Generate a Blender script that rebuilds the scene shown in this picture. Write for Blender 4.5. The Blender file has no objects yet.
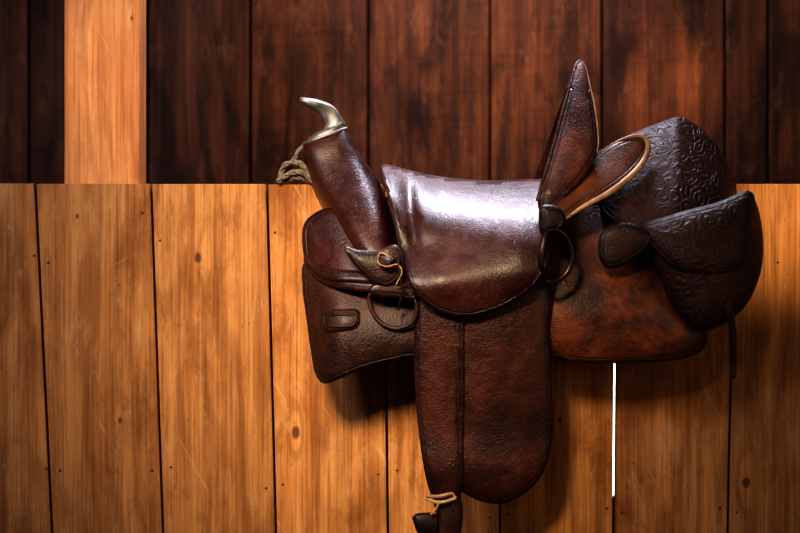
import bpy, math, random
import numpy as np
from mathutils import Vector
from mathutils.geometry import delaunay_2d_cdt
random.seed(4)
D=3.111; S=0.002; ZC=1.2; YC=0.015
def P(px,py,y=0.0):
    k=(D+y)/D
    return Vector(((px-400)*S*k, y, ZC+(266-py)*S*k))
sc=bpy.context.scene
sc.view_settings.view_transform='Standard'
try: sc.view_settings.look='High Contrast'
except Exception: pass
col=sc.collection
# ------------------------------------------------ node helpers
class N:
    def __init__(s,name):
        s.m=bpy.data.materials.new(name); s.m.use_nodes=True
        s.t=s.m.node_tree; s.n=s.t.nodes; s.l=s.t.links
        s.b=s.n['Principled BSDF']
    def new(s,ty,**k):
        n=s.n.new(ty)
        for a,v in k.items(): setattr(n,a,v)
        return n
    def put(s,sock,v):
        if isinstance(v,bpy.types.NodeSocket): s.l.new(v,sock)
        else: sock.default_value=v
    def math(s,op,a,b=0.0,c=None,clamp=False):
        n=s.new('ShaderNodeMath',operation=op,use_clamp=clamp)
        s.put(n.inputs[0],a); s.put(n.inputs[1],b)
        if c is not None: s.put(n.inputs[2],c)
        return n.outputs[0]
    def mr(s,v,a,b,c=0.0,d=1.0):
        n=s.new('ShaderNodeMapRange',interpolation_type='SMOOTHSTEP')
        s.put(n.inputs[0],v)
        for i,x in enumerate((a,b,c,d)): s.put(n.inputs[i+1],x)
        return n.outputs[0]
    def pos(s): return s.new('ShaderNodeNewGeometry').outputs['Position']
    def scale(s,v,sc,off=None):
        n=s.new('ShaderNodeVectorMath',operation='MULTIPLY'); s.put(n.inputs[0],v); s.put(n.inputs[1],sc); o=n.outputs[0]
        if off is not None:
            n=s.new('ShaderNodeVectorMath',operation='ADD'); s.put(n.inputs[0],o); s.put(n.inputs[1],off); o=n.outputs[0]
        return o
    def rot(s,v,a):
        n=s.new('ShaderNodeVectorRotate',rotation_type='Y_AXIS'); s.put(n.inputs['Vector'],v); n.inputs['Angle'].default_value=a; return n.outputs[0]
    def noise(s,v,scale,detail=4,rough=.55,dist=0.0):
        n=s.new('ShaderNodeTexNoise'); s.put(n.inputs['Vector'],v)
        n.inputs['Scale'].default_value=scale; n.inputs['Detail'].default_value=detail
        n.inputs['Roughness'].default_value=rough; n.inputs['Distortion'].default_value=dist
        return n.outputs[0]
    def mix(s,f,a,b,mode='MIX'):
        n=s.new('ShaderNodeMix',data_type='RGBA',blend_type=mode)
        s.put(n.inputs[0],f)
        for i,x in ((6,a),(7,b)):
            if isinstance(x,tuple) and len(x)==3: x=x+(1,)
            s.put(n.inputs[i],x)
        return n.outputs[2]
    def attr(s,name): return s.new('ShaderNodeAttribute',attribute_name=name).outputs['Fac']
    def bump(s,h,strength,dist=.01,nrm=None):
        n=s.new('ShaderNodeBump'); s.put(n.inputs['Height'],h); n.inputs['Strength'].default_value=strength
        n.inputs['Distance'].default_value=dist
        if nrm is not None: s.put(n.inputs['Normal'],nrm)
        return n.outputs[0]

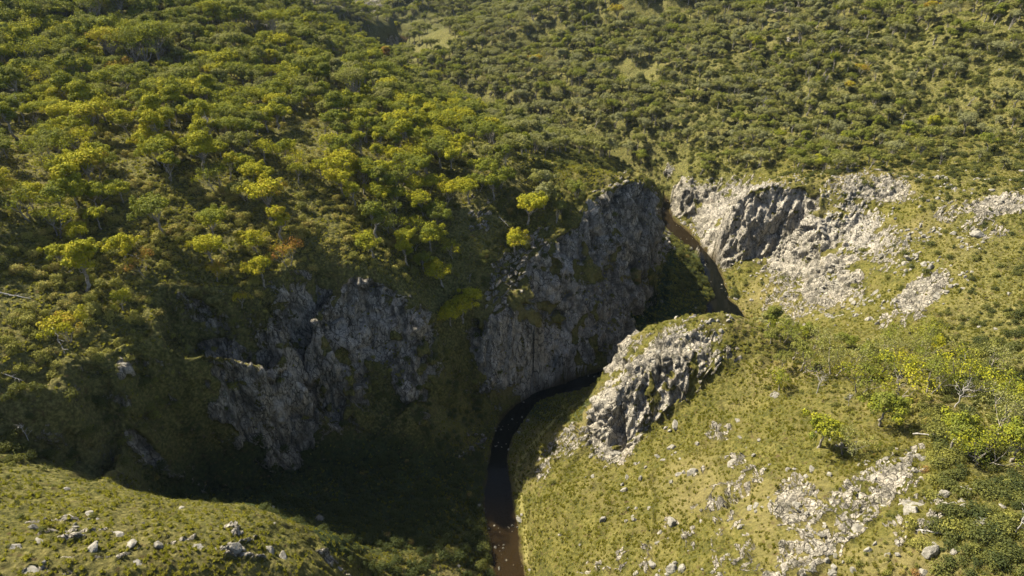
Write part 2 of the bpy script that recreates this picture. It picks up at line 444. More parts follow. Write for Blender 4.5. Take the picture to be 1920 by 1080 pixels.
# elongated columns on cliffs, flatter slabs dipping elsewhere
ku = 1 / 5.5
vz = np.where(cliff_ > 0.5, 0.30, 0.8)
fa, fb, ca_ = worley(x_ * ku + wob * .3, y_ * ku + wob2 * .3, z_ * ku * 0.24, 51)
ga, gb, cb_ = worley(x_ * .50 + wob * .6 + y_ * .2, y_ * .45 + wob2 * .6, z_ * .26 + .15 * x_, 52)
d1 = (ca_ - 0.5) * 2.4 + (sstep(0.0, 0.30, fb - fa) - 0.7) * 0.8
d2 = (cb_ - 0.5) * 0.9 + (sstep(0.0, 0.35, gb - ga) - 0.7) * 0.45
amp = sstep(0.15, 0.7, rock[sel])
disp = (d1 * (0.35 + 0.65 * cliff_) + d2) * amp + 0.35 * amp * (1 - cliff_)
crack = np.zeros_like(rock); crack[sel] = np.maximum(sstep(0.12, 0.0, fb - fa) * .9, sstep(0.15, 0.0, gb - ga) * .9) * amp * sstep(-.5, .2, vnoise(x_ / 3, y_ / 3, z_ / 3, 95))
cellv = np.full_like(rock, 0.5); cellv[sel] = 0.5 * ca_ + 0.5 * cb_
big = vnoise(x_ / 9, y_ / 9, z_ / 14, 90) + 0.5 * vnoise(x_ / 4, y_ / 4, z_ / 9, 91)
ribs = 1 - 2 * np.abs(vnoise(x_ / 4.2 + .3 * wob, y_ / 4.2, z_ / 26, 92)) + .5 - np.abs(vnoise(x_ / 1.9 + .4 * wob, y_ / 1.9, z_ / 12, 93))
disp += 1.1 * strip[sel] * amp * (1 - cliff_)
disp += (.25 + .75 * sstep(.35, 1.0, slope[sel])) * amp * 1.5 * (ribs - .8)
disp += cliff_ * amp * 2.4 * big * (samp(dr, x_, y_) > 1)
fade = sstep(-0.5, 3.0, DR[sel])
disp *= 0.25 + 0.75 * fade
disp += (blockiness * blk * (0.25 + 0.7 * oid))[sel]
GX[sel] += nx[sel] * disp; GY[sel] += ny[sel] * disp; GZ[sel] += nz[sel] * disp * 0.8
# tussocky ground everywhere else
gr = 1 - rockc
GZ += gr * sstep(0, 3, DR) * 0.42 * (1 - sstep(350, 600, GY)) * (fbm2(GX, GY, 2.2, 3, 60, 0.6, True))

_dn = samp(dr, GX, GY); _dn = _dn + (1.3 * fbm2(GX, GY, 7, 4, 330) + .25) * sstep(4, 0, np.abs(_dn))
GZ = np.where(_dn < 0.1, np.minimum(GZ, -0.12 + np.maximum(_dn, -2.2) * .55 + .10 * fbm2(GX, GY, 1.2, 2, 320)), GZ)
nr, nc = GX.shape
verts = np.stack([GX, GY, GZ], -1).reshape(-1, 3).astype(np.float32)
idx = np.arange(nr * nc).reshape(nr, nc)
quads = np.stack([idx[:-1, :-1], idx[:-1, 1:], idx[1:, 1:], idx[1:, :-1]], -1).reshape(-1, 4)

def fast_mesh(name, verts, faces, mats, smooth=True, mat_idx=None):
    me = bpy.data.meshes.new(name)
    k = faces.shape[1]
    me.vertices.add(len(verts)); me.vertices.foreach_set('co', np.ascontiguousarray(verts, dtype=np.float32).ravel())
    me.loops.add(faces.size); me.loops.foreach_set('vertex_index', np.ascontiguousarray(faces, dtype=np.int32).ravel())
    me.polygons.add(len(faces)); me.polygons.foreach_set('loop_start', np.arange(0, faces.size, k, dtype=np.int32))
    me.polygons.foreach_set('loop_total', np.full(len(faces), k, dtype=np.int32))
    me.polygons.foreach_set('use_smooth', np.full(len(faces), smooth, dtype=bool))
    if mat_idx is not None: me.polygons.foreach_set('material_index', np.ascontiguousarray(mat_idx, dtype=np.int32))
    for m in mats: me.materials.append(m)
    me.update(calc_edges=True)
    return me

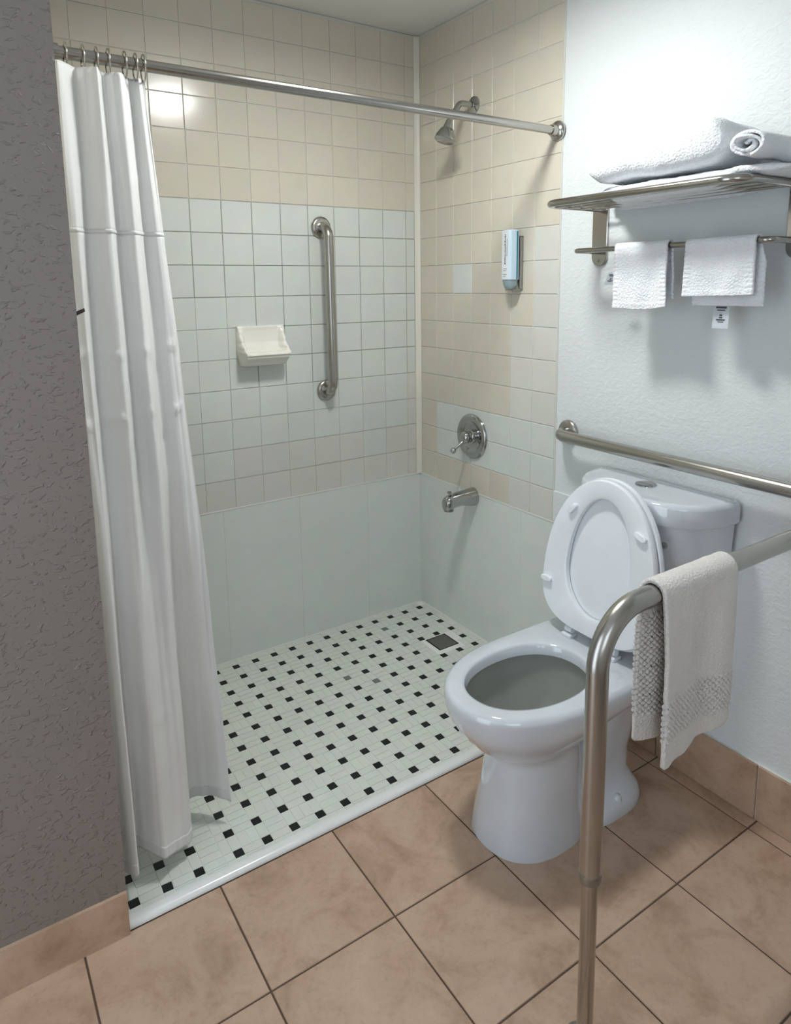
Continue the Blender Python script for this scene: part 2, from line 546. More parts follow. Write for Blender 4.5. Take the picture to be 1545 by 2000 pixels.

————————

**SET EXERCISE**:
Each line from the one holding "Write part 2" to the one holding "GZ += gr * sstep(0, 3, DR)", those two included, is to be transcribed exactly, and no other line.

**COMPLETE ANSWER**:
Write part 2 of the bpy script that recreates this picture. It picks up at line 444. More parts follow. Write for Blender 4.5. Take the picture to be 1920 by 1080 pixels.
# elongated columns on cliffs, flatter slabs dipping elsewhere
ku = 1 / 5.5
vz = np.where(cliff_ > 0.5, 0.30, 0.8)
fa, fb, ca_ = worley(x_ * ku + wob * .3, y_ * ku + wob2 * .3, z_ * ku * 0.24, 51)
ga, gb, cb_ = worley(x_ * .50 + wob * .6 + y_ * .2, y_ * .45 + wob2 * .6, z_ * .26 + .15 * x_, 52)
d1 = (ca_ - 0.5) * 2.4 + (sstep(0.0, 0.30, fb - fa) - 0.7) * 0.8
d2 = (cb_ - 0.5) * 0.9 + (sstep(0.0, 0.35, gb - ga) - 0.7) * 0.45
amp = sstep(0.15, 0.7, rock[sel])
disp = (d1 * (0.35 + 0.65 * cliff_) + d2) * amp + 0.35 * amp * (1 - cliff_)
crack = np.zeros_like(rock); crack[sel] = np.maximum(sstep(0.12, 0.0, fb - fa) * .9, sstep(0.15, 0.0, gb - ga) * .9) * amp * sstep(-.5, .2, vnoise(x_ / 3, y_ / 3, z_ / 3, 95))
cellv = np.full_like(rock, 0.5); cellv[sel] = 0.5 * ca_ + 0.5 * cb_
big = vnoise(x_ / 9, y_ / 9, z_ / 14, 90) + 0.5 * vnoise(x_ / 4, y_ / 4, z_ / 9, 91)
ribs = 1 - 2 * np.abs(vnoise(x_ / 4.2 + .3 * wob, y_ / 4.2, z_ / 26, 92)) + .5 - np.abs(vnoise(x_ / 1.9 + .4 * wob, y_ / 1.9, z_ / 12, 93))
disp += 1.1 * strip[sel] * amp * (1 - cliff_)
disp += (.25 + .75 * sstep(.35, 1.0, slope[sel])) * amp * 1.5 * (ribs - .8)
disp += cliff_ * amp * 2.4 * big * (samp(dr, x_, y_) > 1)
fade = sstep(-0.5, 3.0, DR[sel])
disp *= 0.25 + 0.75 * fade
disp += (blockiness * blk * (0.25 + 0.7 * oid))[sel]
GX[sel] += nx[sel] * disp; GY[sel] += ny[sel] * disp; GZ[sel] += nz[sel] * disp * 0.8
# tussocky ground everywhere else
gr = 1 - rockc
GZ += gr * sstep(0, 3, DR) * 0.42 * (1 - sstep(350, 600, GY)) * (fbm2(GX, GY, 2.2, 3, 60, 0.6, True))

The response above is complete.